レンタルランキングはCDを売るための購入特典とは無縁で、ある意味純粋に曲を聞きたいという需要によるランキングとも言えます。さきほどのASCII.jpの記事によれば、CD購入に続く利用率だそうですので、「よく聴かれている曲」を知るにはこちらも無視できない存在でしょう。嵐はここでもつよい。妖怪ウォッチがランクイン。セカオワが3曲、西野カナ2曲入っております。

USEN

2014 年間 USEN HIT J-POPランキング
1位 レット・イット・ゴー〜ありのままで〜 松たか子
2位 ひまわりの約束 秦 基博
3位 にじいろ 絢香
4位 ラストシーン JUJU
5位 Darling 西野カナ
6位 春風 Rihwa
7位 心のプラカード AKB48
8位 東京VICTORY サザンオールスターズ
9位 ゲラゲラポーのうた キング・クリームソーダ
10位 日々 吉田山田

有線というと演歌に強いイメージですが、JPOPチャンネルもあります。ジャンル別なのでJ-POPランキングを。「にじいろ」は朝ドラの曲ですね。JUJU、吉田山田など他にはない顔ぶれも。嵐は入ってないですが、30位までにジャニーズがひとつもないので、ジャニーズはこのランキングにはカウントされてないようです。


Biillboad Japan

Billboard Japan Hot 100 Year
1位 嵐 「GUTS!」嵐
2位 AKB48 「心のプラカード
3位 AKB48 「ラブラドール・レトリバー
4位 嵐 「誰も知らない」
5位 嵐 「Bittersweet」
6位 ファレル・ウィリアムス 「ハッピー」
7位 松たか子「レット・イット・ゴー〜ありのままで〜」
8位 東方神起 「Time Works Wonders」
9位 秦基博ひまわりの約束
10位 ワン・ダイレクション「ストーリー・オブ・マイ・ライフ」

ビルボード・ジャパンの集計方法はオリコンとはかなり異なり、パッケージ・セールス、iTunes Japan 配信回数、AM/FM ラジオ・エアプレイ回数、 Twitter のツイート回数及び CD の Look Up 回数を合算しているそうです。*4。あとシングルカットされていなくてもカウントされるようです。言ってみれば独自に「真のランキング」を作成しようといろいろ試行錯誤している会社のようです。西野カナは11位、恋チュン12位。HAPPYはTwitterでずいぶんバズってたのでその影響も大きそうです。

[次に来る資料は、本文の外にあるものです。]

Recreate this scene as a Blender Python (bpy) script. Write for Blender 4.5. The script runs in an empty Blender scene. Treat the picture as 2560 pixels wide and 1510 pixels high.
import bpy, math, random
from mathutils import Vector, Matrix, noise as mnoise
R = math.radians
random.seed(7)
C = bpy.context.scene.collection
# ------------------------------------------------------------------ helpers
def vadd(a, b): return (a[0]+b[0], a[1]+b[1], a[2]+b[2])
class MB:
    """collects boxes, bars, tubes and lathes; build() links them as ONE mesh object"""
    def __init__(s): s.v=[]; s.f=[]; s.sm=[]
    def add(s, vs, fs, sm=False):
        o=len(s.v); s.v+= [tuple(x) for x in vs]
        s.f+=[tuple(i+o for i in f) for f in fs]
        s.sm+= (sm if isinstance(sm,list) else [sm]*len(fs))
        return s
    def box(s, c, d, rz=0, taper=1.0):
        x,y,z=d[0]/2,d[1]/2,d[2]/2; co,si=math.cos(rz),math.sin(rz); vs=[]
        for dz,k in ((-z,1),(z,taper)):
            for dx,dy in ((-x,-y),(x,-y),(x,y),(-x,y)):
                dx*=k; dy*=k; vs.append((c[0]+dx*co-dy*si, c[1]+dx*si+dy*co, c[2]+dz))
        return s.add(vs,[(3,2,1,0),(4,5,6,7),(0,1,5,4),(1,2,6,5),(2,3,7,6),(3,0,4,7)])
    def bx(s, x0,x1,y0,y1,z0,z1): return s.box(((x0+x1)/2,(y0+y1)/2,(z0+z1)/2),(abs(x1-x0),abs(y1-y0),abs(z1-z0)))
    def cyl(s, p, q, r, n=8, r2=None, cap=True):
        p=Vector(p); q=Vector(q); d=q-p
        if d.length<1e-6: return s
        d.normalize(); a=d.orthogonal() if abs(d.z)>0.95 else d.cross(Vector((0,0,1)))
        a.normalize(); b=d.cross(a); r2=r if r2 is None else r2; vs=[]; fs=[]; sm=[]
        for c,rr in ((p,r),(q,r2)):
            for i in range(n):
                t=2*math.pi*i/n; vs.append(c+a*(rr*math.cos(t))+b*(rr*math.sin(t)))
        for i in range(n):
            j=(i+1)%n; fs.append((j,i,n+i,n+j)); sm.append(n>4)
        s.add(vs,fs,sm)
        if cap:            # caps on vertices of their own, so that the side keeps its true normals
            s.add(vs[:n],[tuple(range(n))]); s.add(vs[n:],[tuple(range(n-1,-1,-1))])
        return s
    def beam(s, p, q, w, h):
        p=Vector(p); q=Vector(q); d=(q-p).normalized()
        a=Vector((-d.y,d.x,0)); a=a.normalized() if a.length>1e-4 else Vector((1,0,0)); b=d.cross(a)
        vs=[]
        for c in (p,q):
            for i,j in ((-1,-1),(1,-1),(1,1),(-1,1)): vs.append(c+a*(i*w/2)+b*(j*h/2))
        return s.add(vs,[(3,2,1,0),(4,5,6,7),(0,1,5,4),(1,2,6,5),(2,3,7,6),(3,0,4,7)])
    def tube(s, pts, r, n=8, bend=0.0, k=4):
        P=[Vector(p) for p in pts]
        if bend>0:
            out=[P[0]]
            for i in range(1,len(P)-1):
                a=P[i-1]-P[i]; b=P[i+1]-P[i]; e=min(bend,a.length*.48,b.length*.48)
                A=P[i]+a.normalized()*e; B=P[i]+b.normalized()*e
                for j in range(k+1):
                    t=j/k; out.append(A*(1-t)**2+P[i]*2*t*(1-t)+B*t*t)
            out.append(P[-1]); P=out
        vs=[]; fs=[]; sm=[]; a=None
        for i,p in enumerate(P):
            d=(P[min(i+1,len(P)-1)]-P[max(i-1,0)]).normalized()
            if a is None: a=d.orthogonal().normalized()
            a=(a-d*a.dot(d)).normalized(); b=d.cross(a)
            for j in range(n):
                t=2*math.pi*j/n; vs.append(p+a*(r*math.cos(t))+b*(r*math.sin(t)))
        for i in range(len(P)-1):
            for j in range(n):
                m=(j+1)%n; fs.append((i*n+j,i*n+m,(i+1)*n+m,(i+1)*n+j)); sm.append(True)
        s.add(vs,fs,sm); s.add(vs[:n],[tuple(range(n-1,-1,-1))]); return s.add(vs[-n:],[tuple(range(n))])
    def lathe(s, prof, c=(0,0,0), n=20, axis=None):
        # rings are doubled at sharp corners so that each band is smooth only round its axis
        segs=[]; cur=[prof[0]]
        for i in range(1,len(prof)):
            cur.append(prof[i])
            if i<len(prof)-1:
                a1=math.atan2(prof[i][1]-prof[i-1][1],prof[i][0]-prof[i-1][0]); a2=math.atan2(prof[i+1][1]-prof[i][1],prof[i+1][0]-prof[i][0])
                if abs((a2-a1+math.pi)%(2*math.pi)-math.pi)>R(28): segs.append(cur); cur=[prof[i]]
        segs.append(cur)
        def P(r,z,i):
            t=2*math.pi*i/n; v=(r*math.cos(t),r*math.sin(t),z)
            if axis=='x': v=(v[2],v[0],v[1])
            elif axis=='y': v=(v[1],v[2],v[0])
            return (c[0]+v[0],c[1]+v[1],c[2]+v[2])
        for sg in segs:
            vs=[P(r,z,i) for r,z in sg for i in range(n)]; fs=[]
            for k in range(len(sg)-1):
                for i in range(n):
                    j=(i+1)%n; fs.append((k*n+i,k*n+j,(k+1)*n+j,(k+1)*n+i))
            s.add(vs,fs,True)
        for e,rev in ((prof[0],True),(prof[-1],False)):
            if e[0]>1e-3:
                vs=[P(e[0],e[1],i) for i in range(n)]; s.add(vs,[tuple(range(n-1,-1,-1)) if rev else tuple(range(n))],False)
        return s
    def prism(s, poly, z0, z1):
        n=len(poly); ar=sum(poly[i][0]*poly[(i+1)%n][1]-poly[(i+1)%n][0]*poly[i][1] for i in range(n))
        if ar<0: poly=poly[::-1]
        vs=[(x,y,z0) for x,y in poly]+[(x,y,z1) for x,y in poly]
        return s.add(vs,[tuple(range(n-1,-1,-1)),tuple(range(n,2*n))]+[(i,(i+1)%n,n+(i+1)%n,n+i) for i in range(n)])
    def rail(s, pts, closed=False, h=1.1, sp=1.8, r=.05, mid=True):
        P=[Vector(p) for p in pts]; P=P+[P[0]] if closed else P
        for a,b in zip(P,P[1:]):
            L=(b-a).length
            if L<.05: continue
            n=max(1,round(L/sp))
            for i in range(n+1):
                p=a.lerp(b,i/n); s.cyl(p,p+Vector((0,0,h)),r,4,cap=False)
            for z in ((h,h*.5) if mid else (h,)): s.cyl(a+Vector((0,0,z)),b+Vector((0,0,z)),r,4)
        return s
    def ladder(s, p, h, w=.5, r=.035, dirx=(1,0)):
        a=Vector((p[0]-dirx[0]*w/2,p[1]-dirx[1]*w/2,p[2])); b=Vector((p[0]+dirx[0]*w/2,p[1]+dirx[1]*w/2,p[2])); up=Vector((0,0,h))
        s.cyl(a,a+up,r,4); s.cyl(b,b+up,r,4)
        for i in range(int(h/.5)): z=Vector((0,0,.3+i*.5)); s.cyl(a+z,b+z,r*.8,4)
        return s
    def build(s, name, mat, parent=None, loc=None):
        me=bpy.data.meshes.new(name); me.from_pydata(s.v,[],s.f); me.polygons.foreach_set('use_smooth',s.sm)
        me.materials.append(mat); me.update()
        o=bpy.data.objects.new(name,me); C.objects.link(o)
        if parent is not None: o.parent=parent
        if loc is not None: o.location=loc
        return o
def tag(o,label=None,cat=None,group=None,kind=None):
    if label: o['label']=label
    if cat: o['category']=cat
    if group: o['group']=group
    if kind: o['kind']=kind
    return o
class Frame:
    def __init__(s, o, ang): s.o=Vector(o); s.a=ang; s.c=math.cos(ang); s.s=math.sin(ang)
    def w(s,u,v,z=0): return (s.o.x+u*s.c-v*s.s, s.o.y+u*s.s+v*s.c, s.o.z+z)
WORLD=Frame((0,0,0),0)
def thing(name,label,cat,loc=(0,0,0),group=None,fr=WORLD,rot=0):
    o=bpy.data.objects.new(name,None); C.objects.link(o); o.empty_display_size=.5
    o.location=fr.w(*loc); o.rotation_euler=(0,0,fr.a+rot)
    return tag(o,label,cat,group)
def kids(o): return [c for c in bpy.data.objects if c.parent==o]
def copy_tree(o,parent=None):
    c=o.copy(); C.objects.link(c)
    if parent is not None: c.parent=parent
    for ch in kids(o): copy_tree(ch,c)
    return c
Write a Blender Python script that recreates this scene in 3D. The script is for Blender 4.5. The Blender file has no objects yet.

そろそろ飽きてきましたね!これだけのチャートを見てみると、厳密な順位はともかく、「今年のヒット曲」「売れた曲」が見えてくる気がします。いろいろなランキングを比べながら、なんでここではこれが上位にきてるのかなーといろいろ考えてみるのは面白いです。あと、レンタルランキング、ビルボードランキングを見ても、嵐はやっぱり人気があるのでしょう。ジャニーズがまったくカウントされないチャートというのも、それはそれで偏っていると言えますね。

*1:2014年 年間アルバムランキング 1位〜25位, oricon

*2:同じ曲がシングル、アルバム、ベスト盤など異なる音源に収録されている場合に合算されているかどうかなどの詳細は見つけられなかったのですが、iTunes上では音源が違っても同じ曲は同じ曲として認識されるので多分合算されていると思います。